BEGIN RECORDS PROVIDED
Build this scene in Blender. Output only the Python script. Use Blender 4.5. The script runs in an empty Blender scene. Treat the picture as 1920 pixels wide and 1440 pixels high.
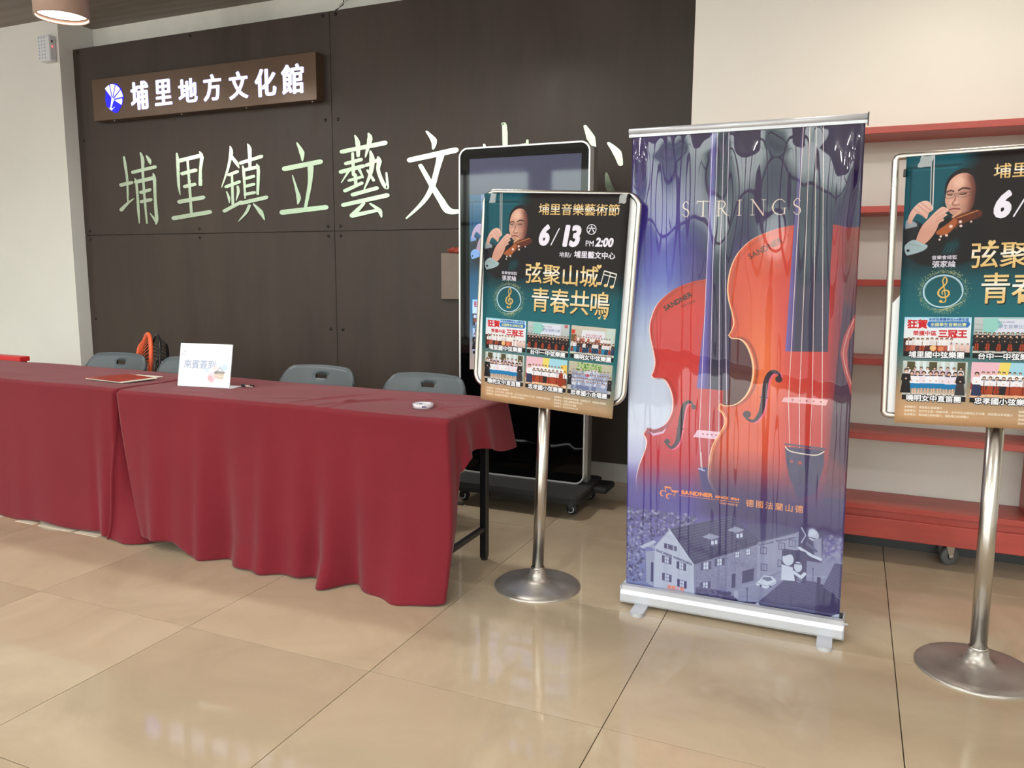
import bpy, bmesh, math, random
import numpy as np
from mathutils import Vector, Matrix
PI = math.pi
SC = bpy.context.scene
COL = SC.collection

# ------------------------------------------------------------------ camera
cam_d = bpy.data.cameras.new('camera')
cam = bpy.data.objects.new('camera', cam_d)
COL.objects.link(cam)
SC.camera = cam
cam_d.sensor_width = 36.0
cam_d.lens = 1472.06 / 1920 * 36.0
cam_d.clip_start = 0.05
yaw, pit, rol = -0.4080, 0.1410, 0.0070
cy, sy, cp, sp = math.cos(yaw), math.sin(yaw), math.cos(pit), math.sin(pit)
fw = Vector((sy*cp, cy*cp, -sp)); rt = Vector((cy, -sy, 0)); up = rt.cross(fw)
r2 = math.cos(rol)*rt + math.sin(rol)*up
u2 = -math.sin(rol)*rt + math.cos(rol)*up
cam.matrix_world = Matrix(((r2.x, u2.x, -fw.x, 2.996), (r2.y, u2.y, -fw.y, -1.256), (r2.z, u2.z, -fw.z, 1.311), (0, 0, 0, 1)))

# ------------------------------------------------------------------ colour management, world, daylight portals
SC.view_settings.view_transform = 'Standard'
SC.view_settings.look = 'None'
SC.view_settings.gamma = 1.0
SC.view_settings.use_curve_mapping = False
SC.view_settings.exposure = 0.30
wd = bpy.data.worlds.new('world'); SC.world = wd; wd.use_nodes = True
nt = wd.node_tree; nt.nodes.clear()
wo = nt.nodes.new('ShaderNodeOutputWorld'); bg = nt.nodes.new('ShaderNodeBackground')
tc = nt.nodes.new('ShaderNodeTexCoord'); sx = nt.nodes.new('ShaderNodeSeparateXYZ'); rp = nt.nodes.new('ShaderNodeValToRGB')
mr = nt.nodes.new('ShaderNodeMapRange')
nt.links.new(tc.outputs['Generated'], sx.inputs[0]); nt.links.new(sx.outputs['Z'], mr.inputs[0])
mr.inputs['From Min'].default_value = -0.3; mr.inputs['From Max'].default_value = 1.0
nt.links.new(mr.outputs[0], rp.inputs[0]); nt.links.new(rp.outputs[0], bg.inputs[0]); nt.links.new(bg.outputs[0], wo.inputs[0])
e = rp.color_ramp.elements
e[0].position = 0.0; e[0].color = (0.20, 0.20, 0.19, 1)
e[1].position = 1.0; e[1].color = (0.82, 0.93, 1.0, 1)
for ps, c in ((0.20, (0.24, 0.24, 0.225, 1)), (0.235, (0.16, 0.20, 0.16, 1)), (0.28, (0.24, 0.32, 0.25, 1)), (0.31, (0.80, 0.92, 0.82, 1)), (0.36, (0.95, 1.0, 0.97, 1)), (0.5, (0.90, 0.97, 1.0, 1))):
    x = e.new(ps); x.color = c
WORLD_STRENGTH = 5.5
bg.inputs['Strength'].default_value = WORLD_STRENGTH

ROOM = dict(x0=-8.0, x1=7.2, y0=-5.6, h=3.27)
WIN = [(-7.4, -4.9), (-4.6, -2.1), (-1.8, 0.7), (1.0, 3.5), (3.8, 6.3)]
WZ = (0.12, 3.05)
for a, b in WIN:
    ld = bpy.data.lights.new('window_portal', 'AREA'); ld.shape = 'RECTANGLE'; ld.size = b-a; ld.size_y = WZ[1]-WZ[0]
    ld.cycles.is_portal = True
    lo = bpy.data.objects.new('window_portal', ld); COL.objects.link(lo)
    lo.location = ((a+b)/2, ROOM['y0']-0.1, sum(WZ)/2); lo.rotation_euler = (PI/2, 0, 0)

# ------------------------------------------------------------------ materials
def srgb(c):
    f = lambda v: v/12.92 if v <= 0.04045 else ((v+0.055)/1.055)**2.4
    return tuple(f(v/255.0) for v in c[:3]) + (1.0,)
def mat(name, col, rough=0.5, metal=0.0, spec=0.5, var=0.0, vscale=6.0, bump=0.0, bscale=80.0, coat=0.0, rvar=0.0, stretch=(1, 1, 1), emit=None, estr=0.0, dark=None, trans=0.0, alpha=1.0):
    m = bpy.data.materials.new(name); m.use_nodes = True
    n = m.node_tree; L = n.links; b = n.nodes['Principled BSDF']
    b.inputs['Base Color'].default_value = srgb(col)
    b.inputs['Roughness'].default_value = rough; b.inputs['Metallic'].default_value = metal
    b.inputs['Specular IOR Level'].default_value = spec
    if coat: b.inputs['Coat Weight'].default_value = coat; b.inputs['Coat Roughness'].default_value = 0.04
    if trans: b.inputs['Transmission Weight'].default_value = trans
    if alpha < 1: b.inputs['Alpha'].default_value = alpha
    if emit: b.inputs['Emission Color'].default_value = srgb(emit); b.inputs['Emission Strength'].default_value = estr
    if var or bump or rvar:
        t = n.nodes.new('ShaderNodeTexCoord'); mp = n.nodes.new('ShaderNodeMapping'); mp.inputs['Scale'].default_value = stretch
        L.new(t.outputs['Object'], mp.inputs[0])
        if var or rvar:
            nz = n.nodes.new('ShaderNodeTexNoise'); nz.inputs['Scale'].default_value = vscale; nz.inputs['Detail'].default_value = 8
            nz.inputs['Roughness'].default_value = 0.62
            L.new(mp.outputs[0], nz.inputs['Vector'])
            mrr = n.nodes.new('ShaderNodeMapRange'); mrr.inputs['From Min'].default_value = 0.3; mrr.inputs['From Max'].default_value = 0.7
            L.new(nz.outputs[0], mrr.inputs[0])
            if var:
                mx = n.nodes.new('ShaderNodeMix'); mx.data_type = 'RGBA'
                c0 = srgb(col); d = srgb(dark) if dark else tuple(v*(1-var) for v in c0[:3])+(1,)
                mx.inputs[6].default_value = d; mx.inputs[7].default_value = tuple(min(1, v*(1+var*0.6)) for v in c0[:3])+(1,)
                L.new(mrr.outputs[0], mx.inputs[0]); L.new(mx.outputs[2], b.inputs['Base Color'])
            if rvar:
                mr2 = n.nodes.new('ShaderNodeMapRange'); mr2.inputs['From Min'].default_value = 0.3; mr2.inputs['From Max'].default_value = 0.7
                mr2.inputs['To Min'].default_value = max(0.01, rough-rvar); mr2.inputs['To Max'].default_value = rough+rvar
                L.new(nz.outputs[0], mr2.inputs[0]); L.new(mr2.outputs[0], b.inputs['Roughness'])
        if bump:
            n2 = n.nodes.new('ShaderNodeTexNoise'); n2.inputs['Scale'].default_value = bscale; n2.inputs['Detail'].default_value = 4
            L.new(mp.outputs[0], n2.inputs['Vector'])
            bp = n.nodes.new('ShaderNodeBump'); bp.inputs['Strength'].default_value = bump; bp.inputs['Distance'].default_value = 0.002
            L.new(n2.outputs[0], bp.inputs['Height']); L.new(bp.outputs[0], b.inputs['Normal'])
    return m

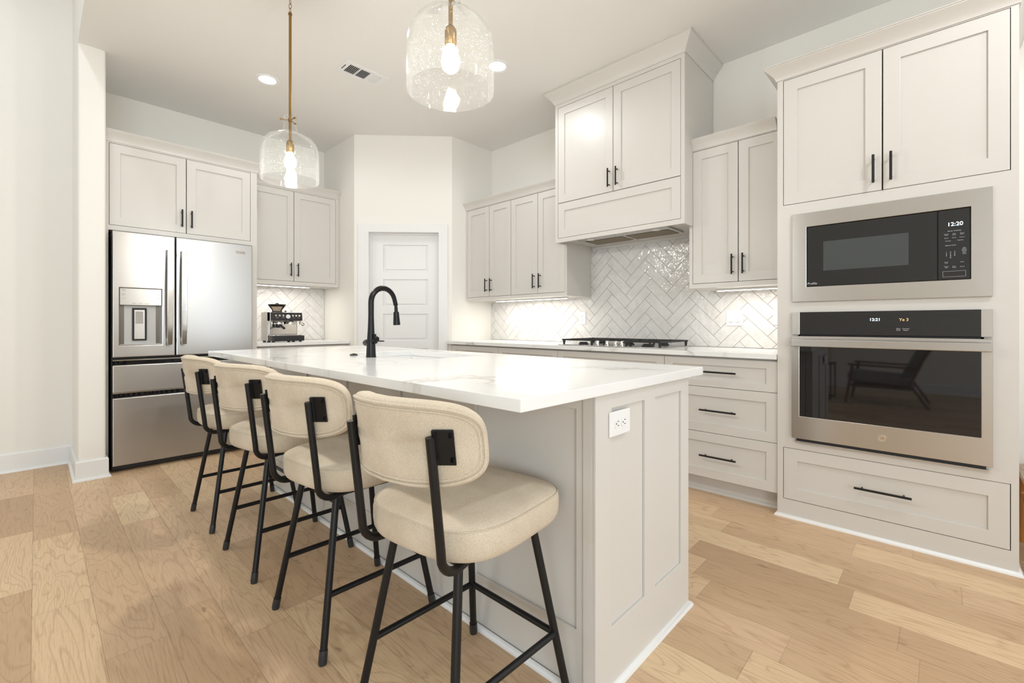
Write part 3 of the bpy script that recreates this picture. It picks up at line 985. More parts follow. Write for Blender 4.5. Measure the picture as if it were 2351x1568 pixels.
END RECORDS PROVIDED
▶ _WORK TO DO_: Repeat the lines of the listing above verbatim, beginning at its first line and ending at the line containing "COL = SC.collection", which is included. Omit pictures.

▶ _EXERCISE RESULT_:
Build this scene in Blender. Output only the Python script. Use Blender 4.5. The script runs in an empty Blender scene. Treat the picture as 1920 pixels wide and 1440 pixels high.
import bpy, bmesh, math, random
import numpy as np
from mathutils import Vector, Matrix
PI = math.pi
SC = bpy.context.scene
COL = SC.collection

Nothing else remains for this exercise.